Kotelnikov presents a detailed account of the air war from the Soviet Union’s perspective.  In many ways, his account reminds one of the aerial “dog fights” over the Western Front in the Great War of 1914 to 1918. Unfortunately, his narrative fails to engender empathy in the audience. It’s a dry, statistical account, strung together in a continuous flow of text. The presentation would have been more comprehensible if he would have bulleted the data of the day-by-day air significant battles. His narrative has almost no personal details. We get some of the names of the Soviet and Japanese aviators but we do not get to know them—who they are, what they think, what they do in their off duty hours. The narrative is a dry telling of “just the facts.”

He fails to develop a broad perspective of this conflict.

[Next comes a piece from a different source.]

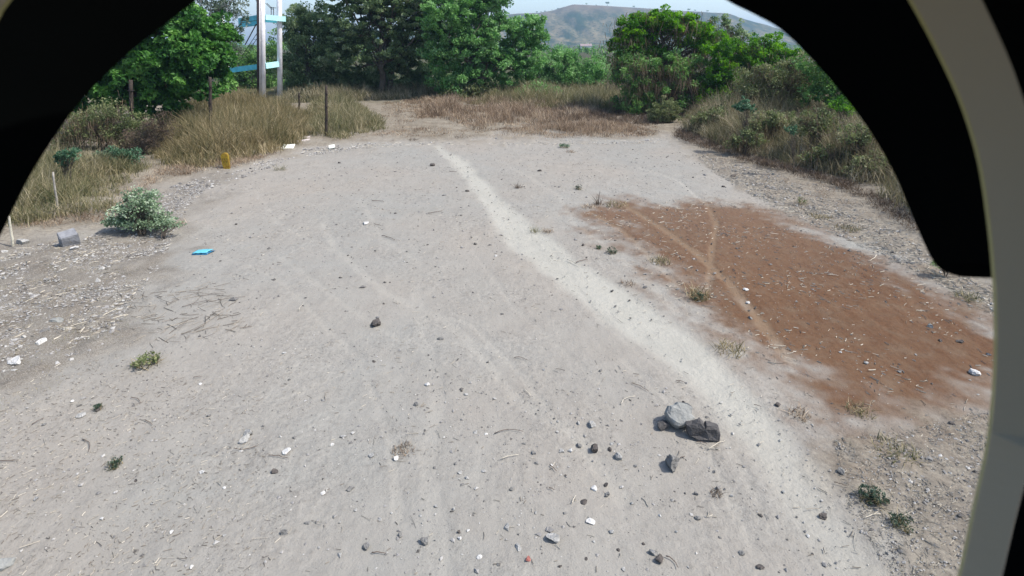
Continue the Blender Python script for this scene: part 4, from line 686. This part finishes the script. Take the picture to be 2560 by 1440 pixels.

We do not understand very much about the war itself. He does not tell us what the war was really about (a continuation for control of the Pacific provinces—as in the Russo-Japanese war of 1904-1905?). We need some details about the ground war to understand the implications of the air war.  We need information about the belligerent’s political thoughts and implications. At the time, the Second Sino-Japanese war was in full force, and war clouds were building aplenty over Europe.

I fault Kotelnikov severely for not providing comprehensive maps of the conflict. The few maps he offers are miniscule and unreadable. On the positive side, he presents an array of black and white photographs of Soviet aircraft and airmen, beautiful color drawings of the aircraft involved, and a supplement that details the background of the aircraft, their specifications, and performance.